Share your dilemmas and get honest opinions from other Mumsnetters.

DH and computer games

77 replies

bananahammock123 · 30/08/2020 22:38

My DH loves computer games. He doesn't play every night, but a lot of nights. He'll either play upstairs, downstairs on the tv or on a handheld console. Also if it's not games, he wants to watch sports.

I don't care most of the time, but sometimes it's a bit much. We have young children, so the evenings are the only time we get together. I want to talk about things, regular things, holiday plans etc but he doesn't listen to me when he's playing, so I end up repeating myself a lot. If I call him out on this I get an earful, yet if he ever has to repeat himself because I'm for eg reading something on my phone, he feels like he can make all sorts of comments about it.

I really enjoy his company in the evenings, but it feels like he spends his time actively trying to avoid my company. Until he wants my full attention, and then he expects that.

AIBU to want him to cool it down with the games? I think it's a bit teenagery and when it's every night it makes me feel a bit lonely and shit.

OP posts:
doopdeepduup · 31/08/2020 12:35

@bananahammock123

He was saying something the other day while I was looking at something online, I said 'hmm' and the fucker huffed, told me I was being rude and didn't finish his sentence. I can't even count the times he's ignored me.
To be honest, if my partner spoke about me the way OP speaks about theirs, I wouldn't want to spend time with them either
Ferne20 · 31/08/2020 18:42

@BubblyBarbara

Give him an ultimatum, tell him it’s either the games or you. The least he can do is spend two hours with you each evening, Maybe even draw up a rota or at least define the hours.

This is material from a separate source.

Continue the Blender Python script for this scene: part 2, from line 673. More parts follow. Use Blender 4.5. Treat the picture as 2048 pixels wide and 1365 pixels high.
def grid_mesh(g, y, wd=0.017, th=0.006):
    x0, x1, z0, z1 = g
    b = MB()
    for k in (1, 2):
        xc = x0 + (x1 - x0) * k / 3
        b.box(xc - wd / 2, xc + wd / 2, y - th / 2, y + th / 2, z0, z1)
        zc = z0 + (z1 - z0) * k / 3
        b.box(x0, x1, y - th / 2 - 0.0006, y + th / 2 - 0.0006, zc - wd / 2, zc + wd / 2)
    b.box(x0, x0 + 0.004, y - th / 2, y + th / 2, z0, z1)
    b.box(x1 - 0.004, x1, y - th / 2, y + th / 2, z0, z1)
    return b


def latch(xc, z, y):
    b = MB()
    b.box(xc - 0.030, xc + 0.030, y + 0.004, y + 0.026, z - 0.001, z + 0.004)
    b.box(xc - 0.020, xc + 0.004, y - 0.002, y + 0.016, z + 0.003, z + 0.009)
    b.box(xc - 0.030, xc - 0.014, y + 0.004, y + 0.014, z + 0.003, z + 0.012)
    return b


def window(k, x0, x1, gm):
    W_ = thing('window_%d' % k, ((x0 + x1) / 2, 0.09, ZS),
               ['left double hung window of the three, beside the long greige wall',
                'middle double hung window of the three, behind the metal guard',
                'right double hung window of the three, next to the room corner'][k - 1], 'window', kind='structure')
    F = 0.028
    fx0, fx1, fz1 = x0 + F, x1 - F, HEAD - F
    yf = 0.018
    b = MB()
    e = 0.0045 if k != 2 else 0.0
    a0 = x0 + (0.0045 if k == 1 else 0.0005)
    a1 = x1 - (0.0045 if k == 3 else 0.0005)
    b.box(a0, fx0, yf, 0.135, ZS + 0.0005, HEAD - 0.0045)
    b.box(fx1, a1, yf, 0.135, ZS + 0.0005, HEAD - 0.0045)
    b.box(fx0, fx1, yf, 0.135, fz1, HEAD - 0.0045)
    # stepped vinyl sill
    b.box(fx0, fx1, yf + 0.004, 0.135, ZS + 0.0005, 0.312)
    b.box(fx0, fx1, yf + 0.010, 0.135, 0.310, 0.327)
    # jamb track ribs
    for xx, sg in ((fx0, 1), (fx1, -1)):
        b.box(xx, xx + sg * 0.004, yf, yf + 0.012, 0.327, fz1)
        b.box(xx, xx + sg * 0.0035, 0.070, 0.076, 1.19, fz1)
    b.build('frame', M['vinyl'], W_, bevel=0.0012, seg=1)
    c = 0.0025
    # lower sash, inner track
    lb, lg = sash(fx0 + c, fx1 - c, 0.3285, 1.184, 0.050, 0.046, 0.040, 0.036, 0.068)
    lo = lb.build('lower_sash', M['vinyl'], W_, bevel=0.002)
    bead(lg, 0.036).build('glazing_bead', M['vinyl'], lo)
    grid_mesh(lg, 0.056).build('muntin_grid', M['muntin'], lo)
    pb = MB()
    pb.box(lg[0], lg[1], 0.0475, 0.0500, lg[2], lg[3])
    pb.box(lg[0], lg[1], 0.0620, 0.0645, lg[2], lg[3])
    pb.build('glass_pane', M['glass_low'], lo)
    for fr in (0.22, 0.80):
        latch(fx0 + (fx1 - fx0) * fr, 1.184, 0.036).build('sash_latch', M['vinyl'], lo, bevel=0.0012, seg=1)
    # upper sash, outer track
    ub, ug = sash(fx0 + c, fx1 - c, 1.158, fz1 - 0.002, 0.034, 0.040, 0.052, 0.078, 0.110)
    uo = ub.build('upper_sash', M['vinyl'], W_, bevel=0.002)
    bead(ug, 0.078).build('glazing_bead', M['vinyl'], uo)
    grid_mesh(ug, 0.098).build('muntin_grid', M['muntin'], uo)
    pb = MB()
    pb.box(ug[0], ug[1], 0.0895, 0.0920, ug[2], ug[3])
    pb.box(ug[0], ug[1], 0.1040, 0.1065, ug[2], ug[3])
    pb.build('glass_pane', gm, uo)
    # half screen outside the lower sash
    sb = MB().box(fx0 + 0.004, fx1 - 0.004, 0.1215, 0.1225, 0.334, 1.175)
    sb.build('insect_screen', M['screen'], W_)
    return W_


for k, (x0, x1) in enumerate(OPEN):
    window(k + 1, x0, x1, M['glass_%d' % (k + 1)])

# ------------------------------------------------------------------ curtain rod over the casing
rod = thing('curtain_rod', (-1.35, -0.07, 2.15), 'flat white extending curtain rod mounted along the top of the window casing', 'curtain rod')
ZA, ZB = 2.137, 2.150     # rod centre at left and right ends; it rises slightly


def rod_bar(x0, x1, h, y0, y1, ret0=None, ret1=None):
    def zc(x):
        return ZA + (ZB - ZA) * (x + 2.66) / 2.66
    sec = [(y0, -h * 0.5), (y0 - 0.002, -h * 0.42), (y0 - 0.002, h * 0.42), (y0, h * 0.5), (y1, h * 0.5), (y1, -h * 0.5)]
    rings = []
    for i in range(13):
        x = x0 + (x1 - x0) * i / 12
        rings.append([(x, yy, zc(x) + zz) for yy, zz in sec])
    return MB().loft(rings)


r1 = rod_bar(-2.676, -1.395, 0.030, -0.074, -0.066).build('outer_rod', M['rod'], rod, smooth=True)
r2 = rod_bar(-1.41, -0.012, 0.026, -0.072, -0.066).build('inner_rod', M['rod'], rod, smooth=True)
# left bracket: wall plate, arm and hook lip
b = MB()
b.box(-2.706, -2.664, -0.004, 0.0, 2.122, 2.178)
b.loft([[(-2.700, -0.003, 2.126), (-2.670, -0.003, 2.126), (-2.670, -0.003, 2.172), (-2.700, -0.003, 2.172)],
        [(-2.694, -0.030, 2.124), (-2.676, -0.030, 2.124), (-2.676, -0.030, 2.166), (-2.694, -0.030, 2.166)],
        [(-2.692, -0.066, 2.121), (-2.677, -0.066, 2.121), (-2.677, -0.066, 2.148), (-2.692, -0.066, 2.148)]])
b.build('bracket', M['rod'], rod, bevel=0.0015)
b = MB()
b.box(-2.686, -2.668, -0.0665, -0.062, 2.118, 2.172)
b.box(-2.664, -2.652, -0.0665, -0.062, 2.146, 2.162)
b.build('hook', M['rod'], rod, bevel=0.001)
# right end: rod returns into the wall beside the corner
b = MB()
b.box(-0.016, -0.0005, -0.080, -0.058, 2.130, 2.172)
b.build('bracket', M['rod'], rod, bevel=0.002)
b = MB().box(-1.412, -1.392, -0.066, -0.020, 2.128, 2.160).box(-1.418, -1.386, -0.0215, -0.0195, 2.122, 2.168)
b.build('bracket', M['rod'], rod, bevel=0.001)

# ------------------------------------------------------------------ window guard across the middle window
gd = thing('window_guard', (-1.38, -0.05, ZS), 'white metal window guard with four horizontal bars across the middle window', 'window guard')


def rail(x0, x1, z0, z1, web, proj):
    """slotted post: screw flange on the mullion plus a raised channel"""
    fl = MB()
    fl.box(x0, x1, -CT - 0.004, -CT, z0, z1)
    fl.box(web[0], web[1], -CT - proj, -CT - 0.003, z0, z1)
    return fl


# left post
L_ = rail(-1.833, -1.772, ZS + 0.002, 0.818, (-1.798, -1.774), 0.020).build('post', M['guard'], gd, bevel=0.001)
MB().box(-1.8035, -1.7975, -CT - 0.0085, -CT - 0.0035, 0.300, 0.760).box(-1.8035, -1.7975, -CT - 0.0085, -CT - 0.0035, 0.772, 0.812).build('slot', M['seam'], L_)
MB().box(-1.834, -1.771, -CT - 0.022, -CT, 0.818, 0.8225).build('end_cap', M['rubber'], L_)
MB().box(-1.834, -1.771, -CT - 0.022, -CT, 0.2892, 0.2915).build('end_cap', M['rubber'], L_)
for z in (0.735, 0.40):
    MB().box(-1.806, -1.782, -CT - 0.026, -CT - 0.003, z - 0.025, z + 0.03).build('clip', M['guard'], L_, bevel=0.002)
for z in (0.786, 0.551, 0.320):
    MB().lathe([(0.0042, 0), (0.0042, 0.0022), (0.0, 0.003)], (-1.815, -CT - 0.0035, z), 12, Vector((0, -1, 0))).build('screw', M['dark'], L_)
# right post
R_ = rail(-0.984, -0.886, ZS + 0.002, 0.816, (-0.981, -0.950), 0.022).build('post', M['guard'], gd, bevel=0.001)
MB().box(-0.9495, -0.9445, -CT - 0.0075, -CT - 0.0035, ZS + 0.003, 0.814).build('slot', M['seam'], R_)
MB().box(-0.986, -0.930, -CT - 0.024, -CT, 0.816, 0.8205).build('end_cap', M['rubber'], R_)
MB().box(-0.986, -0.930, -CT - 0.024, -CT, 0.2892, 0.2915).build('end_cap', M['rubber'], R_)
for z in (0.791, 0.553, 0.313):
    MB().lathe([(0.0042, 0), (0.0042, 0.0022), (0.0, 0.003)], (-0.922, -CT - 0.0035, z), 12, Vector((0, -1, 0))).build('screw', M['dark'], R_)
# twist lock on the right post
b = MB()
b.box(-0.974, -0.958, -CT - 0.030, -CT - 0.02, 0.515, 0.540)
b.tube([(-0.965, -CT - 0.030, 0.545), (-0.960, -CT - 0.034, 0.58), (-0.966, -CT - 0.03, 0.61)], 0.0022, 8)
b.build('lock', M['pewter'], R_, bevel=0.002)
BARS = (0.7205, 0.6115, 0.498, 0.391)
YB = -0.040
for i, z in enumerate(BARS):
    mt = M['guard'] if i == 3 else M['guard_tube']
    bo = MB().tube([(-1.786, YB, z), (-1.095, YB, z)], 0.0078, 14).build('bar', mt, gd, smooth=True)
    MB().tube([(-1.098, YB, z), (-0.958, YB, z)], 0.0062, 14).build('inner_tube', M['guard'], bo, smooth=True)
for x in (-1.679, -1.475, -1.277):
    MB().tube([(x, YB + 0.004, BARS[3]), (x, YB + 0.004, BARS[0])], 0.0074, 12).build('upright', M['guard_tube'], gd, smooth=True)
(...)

If he doesn’t stick to it stop sleeping with him and he will soon come crawling back
Seriously?’ 🙄😂 pretty sure OP said she didn’t want to treat him like a child, not sure when trading sex for spending time with you became a good (or healthy) idea?!

Hope you manage to come to a compromise you’re both happy with OP and that he listens when you tell him how all this makes you feel.